“We had a meeting,” McCormack recalls. “We’d not seen [Peter] in weeks because he had other things on. He opened the door, walked in and goes, ‘The hero has a dog, and it dies.’ And then he left and we didn’t see him again for another month. We were like, what the fuck? That was it. That was the direction.”
The article and many of the developers who were quoted gave Microsoft plenty of praise where it was due. The company bought Lionhead in 2006 after publishing the original Fable, which Microsoft supported and fostered through a rough development. But many of the report’s most frustrating revelations stem from the Xbox maker’s decisions. Lionhead’s decline and eventual closure runs hand-in-hand with Microsoft’s ill-fated obsessions with various gaming trends—forcing the team to develop a Kinect-based game few of them wanted to make; rejecting the idea of a Fable 4 in 2012 because, as one of the story’s sources recalled Microsoft executives saying, “There’s no way anybody’s going to be making single-player boxed products any more”; and subsequently tasking Lionhead with a free-to-play game, Fable Legends, that no one was really equipped to handle. An even more troubling Microsoft story came from John McCormack when talking about Fable’s dedication to diversity. He recalled an argument with the marketing department over Fable III’s box art:
They were going, “You can’t have a black person on the cover, and you can’t have a woman. And you want a black woman.” And I was like, “Yes, I do, because it’s about being whatever hero you want.” “No. It’s a white guy. That’s just the way it is. We know what sells and that’s fucking it. Stop the arguing.” I was like, “Fuck you!” That was a huge fight. They said, “What’s the most unsuccessful Disney film?” I was like, “I don’t know.” They went, “Princess And The Frog. Work it out.” I was like, “Fuck you, man.” I hated it.
While the studio’s reputation might have taken a beating in recent years, Yin-Poole reminds us what Molyneux and Lionhead meant to the British game development scene. It’s much to their credit that Guildford, the hometown of both Lionhead and its progenitor Bullfrog Productions, became the host for some of the industry’s most vital, inventive developers. Former Lionhead employees founded Media Molecule there and created LittleBigPlanet. Criterion Games would develop some of the finest racing games of all time there. And now a tiny Guildford studio by the name of Hello Games has captivated the industry with No Man’s Sky, a game that contains an explorable universe that’s effectively infinite. Now that’s a pitch that would make Peter Molyneux proud.
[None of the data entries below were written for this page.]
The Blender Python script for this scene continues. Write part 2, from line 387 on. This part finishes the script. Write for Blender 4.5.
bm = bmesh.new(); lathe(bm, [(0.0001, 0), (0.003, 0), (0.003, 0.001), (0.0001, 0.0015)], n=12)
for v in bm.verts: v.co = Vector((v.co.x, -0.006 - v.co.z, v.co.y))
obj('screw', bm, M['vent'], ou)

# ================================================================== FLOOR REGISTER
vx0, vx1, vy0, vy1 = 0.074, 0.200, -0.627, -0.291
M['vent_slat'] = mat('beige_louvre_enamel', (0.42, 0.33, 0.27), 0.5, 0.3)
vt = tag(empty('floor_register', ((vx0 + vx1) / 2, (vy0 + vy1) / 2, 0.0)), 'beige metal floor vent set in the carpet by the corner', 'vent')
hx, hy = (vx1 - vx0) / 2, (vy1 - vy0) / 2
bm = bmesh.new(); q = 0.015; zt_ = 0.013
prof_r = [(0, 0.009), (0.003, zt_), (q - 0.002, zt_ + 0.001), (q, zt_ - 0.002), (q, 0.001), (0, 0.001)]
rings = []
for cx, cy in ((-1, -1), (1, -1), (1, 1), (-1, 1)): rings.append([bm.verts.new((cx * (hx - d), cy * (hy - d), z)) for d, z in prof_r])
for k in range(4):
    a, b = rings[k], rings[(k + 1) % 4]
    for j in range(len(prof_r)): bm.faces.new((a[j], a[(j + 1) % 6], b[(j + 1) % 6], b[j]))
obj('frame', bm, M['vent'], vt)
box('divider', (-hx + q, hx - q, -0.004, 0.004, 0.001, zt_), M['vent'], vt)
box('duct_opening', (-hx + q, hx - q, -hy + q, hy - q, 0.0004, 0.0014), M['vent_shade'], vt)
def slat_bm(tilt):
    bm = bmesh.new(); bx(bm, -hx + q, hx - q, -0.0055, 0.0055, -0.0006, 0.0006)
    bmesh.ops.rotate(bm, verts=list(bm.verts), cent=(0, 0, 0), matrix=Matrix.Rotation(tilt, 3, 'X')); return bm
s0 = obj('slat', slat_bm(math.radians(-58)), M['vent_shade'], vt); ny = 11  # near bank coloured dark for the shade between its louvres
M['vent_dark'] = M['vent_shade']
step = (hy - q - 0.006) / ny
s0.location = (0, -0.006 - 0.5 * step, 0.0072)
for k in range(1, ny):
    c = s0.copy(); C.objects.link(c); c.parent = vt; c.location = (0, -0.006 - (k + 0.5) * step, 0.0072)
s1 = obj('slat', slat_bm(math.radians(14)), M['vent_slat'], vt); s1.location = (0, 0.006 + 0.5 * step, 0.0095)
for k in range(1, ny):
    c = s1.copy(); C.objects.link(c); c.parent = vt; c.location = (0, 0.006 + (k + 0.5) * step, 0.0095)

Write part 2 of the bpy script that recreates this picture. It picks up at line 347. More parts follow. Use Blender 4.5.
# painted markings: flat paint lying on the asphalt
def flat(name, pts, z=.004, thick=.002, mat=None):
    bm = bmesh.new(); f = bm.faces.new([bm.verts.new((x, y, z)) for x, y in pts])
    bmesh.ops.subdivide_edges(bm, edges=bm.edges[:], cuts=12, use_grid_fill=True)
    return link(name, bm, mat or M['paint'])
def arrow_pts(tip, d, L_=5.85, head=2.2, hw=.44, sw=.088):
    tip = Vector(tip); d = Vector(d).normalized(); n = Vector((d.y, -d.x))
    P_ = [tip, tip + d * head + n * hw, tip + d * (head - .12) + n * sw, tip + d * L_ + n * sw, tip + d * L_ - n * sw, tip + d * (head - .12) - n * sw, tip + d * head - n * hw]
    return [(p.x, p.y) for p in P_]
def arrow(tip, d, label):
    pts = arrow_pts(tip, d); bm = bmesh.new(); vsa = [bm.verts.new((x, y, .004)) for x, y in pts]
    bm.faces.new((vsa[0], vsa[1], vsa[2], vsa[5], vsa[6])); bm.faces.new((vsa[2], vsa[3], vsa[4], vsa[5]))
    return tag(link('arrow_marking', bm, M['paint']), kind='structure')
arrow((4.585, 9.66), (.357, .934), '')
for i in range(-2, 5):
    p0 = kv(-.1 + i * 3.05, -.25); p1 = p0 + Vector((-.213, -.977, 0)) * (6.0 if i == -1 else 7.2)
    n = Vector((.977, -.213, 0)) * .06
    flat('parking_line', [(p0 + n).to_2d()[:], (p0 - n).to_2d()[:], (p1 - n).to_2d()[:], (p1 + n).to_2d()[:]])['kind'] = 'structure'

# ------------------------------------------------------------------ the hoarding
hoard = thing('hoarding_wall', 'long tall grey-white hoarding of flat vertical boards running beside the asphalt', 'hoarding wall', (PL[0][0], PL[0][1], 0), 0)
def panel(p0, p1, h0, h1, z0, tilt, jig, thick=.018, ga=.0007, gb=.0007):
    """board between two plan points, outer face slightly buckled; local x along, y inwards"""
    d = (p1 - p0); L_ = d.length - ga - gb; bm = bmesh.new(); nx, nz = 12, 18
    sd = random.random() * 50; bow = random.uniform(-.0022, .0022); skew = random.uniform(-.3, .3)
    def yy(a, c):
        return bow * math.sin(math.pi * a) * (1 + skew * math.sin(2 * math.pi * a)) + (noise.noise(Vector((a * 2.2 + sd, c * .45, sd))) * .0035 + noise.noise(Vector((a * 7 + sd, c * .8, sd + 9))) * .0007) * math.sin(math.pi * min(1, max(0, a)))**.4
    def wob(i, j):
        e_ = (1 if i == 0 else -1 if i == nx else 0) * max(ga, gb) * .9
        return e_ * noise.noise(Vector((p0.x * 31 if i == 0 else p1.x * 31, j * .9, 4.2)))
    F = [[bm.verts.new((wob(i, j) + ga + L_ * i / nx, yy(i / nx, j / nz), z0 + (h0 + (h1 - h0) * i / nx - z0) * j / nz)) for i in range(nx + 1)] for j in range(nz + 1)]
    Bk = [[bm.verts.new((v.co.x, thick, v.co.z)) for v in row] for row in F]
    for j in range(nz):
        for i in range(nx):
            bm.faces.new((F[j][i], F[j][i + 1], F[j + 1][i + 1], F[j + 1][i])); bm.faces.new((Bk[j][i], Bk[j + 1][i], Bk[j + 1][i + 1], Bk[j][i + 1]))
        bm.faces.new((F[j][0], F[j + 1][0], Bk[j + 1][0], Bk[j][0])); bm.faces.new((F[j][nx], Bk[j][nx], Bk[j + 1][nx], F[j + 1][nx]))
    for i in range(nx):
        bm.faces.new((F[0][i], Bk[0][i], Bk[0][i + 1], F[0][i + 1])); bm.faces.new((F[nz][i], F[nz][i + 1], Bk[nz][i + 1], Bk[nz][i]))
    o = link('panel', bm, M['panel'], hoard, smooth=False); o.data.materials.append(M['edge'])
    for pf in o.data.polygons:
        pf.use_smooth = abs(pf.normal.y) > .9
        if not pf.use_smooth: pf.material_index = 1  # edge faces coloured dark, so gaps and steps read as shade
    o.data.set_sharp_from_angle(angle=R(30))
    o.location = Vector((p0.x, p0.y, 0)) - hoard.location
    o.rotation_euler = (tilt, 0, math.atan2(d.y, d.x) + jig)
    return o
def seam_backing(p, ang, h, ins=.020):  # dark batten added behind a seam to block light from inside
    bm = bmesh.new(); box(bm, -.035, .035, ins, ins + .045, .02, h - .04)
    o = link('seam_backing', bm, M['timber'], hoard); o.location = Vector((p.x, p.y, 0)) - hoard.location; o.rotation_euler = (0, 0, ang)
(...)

Perhaps the most heartening aspect of the profile is the time it gives to the studio’s lesser-known figures. It takes dozens—sometimes hundreds—of people to make a big-budget video game, but when a developer’s leader is as public facing as Molyneux, the rest of the team tends to be forgotten. Yin-Poole makes great effort to highlight and humanize the other members of Lionhead, whose passion for this company and its creations was just as moving as that of its famous former director.